- **Data lines**:
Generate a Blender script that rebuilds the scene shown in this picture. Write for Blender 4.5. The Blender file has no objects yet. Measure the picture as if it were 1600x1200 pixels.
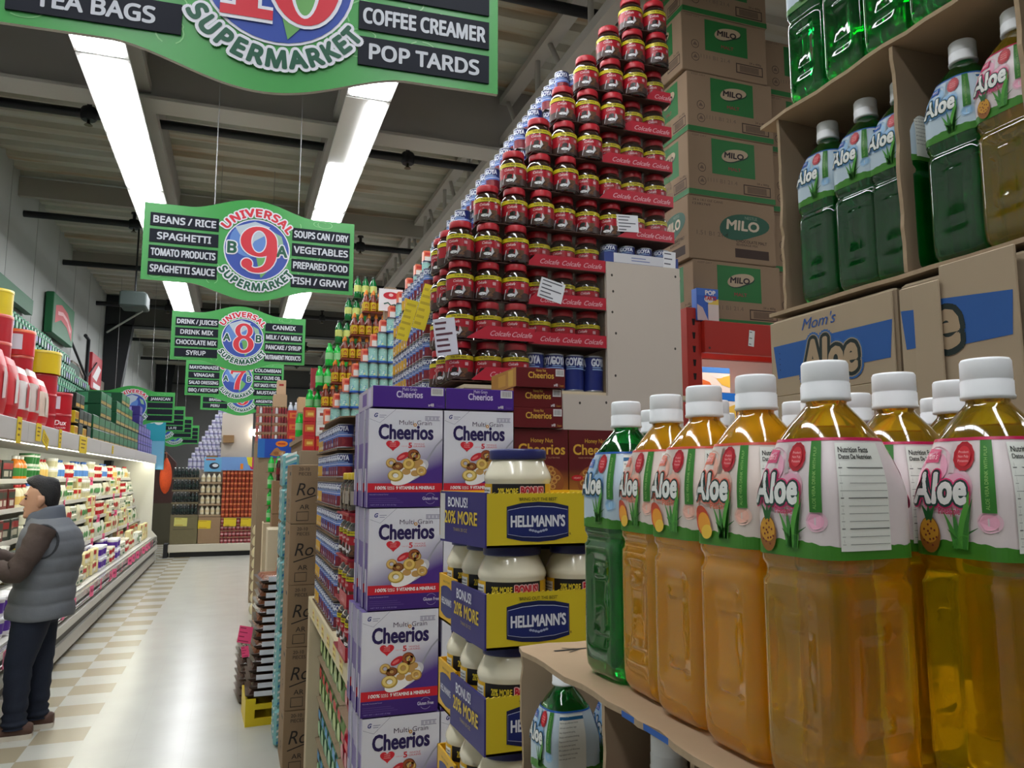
import bpy, bmesh, math, random
from mathutils import Vector, Matrix, noise
from math import sin, cos, pi, radians
RND = random.Random(7)
SC = bpy.context.scene
COL = SC.collection

# ---------------------------------------------------------------- camera, world, exposure
cam_d = bpy.data.cameras.new('camera')
cam = bpy.data.objects.new('camera', cam_d)
COL.objects.link(cam)
cam_d.sensor_width = 36.0
cam_d.lens = 27.0
cam_d.clip_start = 0.02
cam.location = (0, 0, 1.65)
cam.rotation_euler = (radians(90 + 6.89), 0, radians(-19.58))
SC.camera = cam
W = bpy.data.worlds.new('world')
SC.world = W
W.use_nodes = True
W.node_tree.nodes['Background'].inputs[0].default_value = (0.85, 0.92, 1.0, 1)
W.node_tree.nodes['Background'].inputs[1].default_value = 0.20
SC.view_settings.view_transform = 'Standard'
SC.view_settings.look = 'None'
SC.view_settings.gamma = 1
SC.view_settings.use_curve_mapping = False
SC.view_settings.exposure = 0.28
STRIP_POWER = 13.0        # ceiling strip lamps
CASE_POWER = 10.0          # lamp under the canopy of the chilled case

# ---------------------------------------------------------------- materials
def lin(c):
    c = c / 255.0
    return c / 12.92 if c <= 0.04045 else ((c + 0.055) / 1.055) ** 2.4
MATS = {}
def C(r, g, b, rough=0.5, metal=0.0, var=0.0, vs=20.0, spec=0.4, coat=0.0, bump=0.0, bs=60.0):
    """plain procedural surface: one colour, optional noise variation and bump"""
    k = (r, g, b, rough, metal, var, vs, spec, coat, bump, bs)
    if k in MATS:
        return MATS[k]
    m = bpy.data.materials.new('surface')
    m.use_nodes = True
    nt = m.node_tree
    p = nt.nodes['Principled BSDF']
    col = (lin(r), lin(g), lin(b), 1)
    p.inputs['Base Color'].default_value = col
    p.inputs['Roughness'].default_value = rough
    p.inputs['Metallic'].default_value = metal
    p.inputs['Specular IOR Level'].default_value = spec
    p.inputs['Coat Weight'].default_value = coat
    if var or bump:
        tc = nt.nodes.new('ShaderNodeTexCoord')
        nz = nt.nodes.new('ShaderNodeTexNoise')
        nz.inputs['Scale'].default_value = vs
        nz.inputs['Detail'].default_value = 4
        nt.links.new(tc.outputs['Object'], nz.inputs['Vector'])
        if var:
            mx = nt.nodes.new('ShaderNodeMix')
            mx.data_type = 'RGBA'
            mx.inputs['A'].default_value = tuple(c * (1 - var) for c in col[:3]) + (1,)
            mx.inputs['B'].default_value = tuple(min(1, c * (1 + var)) for c in col[:3]) + (1,)
            nt.links.new(nz.outputs['Fac'], mx.inputs['Factor'])
            nt.links.new(mx.outputs['Result'], p.inputs['Base Color'])
        if bump:
            n2 = nt.nodes.new('ShaderNodeTexNoise')
            n2.inputs['Scale'].default_value = bs
            n2.inputs['Detail'].default_value = 3
            nt.links.new(tc.outputs['Object'], n2.inputs['Vector'])
            bp = nt.nodes.new('ShaderNodeBump')
            bp.inputs['Strength'].default_value = bump
            bp.inputs['Distance'].default_value = 0.01
            nt.links.new(n2.outputs['Fac'], bp.inputs['Height'])
            nt.links.new(bp.outputs['Normal'], p.inputs['Normal'])
    MATS[k] = m
    return m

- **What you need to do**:
Are you able to set down all the lines above exactly, without any pictures?

- **Expected answer**:
Generate a Blender script that rebuilds the scene shown in this picture. Write for Blender 4.5. The Blender file has no objects yet. Measure the picture as if it were 1600x1200 pixels.
import bpy, bmesh, math, random
from mathutils import Vector, Matrix, noise
from math import sin, cos, pi, radians
RND = random.Random(7)
SC = bpy.context.scene
COL = SC.collection

# ---------------------------------------------------------------- camera, world, exposure
cam_d = bpy.data.cameras.new('camera')
cam = bpy.data.objects.new('camera', cam_d)
COL.objects.link(cam)
cam_d.sensor_width = 36.0
cam_d.lens = 27.0
cam_d.clip_start = 0.02
cam.location = (0, 0, 1.65)
cam.rotation_euler = (radians(90 + 6.89), 0, radians(-19.58))
SC.camera = cam
W = bpy.data.worlds.new('world')
SC.world = W
W.use_nodes = True
W.node_tree.nodes['Background'].inputs[0].default_value = (0.85, 0.92, 1.0, 1)
W.node_tree.nodes['Background'].inputs[1].default_value = 0.20
SC.view_settings.view_transform = 'Standard'
SC.view_settings.look = 'None'
SC.view_settings.gamma = 1
SC.view_settings.use_curve_mapping = False
SC.view_settings.exposure = 0.28
STRIP_POWER = 13.0        # ceiling strip lamps
CASE_POWER = 10.0          # lamp under the canopy of the chilled case

# ---------------------------------------------------------------- materials
def lin(c):
    c = c / 255.0
    return c / 12.92 if c <= 0.04045 else ((c + 0.055) / 1.055) ** 2.4
MATS = {}
def C(r, g, b, rough=0.5, metal=0.0, var=0.0, vs=20.0, spec=0.4, coat=0.0, bump=0.0, bs=60.0):
    """plain procedural surface: one colour, optional noise variation and bump"""
    k = (r, g, b, rough, metal, var, vs, spec, coat, bump, bs)
    if k in MATS:
        return MATS[k]
    m = bpy.data.materials.new('surface')
    m.use_nodes = True
    nt = m.node_tree
    p = nt.nodes['Principled BSDF']
    col = (lin(r), lin(g), lin(b), 1)
    p.inputs['Base Color'].default_value = col
    p.inputs['Roughness'].default_value = rough
    p.inputs['Metallic'].default_value = metal
    p.inputs['Specular IOR Level'].default_value = spec
    p.inputs['Coat Weight'].default_value = coat
    if var or bump:
        tc = nt.nodes.new('ShaderNodeTexCoord')
        nz = nt.nodes.new('ShaderNodeTexNoise')
        nz.inputs['Scale'].default_value = vs
        nz.inputs['Detail'].default_value = 4
        nt.links.new(tc.outputs['Object'], nz.inputs['Vector'])
        if var:
            mx = nt.nodes.new('ShaderNodeMix')
            mx.data_type = 'RGBA'
            mx.inputs['A'].default_value = tuple(c * (1 - var) for c in col[:3]) + (1,)
            mx.inputs['B'].default_value = tuple(min(1, c * (1 + var)) for c in col[:3]) + (1,)
            nt.links.new(nz.outputs['Fac'], mx.inputs['Factor'])
            nt.links.new(mx.outputs['Result'], p.inputs['Base Color'])
        if bump:
            n2 = nt.nodes.new('ShaderNodeTexNoise')
            n2.inputs['Scale'].default_value = bs
            n2.inputs['Detail'].default_value = 3
            nt.links.new(tc.outputs['Object'], n2.inputs['Vector'])
            bp = nt.nodes.new('ShaderNodeBump')
            bp.inputs['Strength'].default_value = bump
            bp.inputs['Distance'].default_value = 0.01
            nt.links.new(n2.outputs['Fac'], bp.inputs['Height'])
            nt.links.new(bp.outputs['Normal'], p.inputs['Normal'])
    MATS[k] = m
    return m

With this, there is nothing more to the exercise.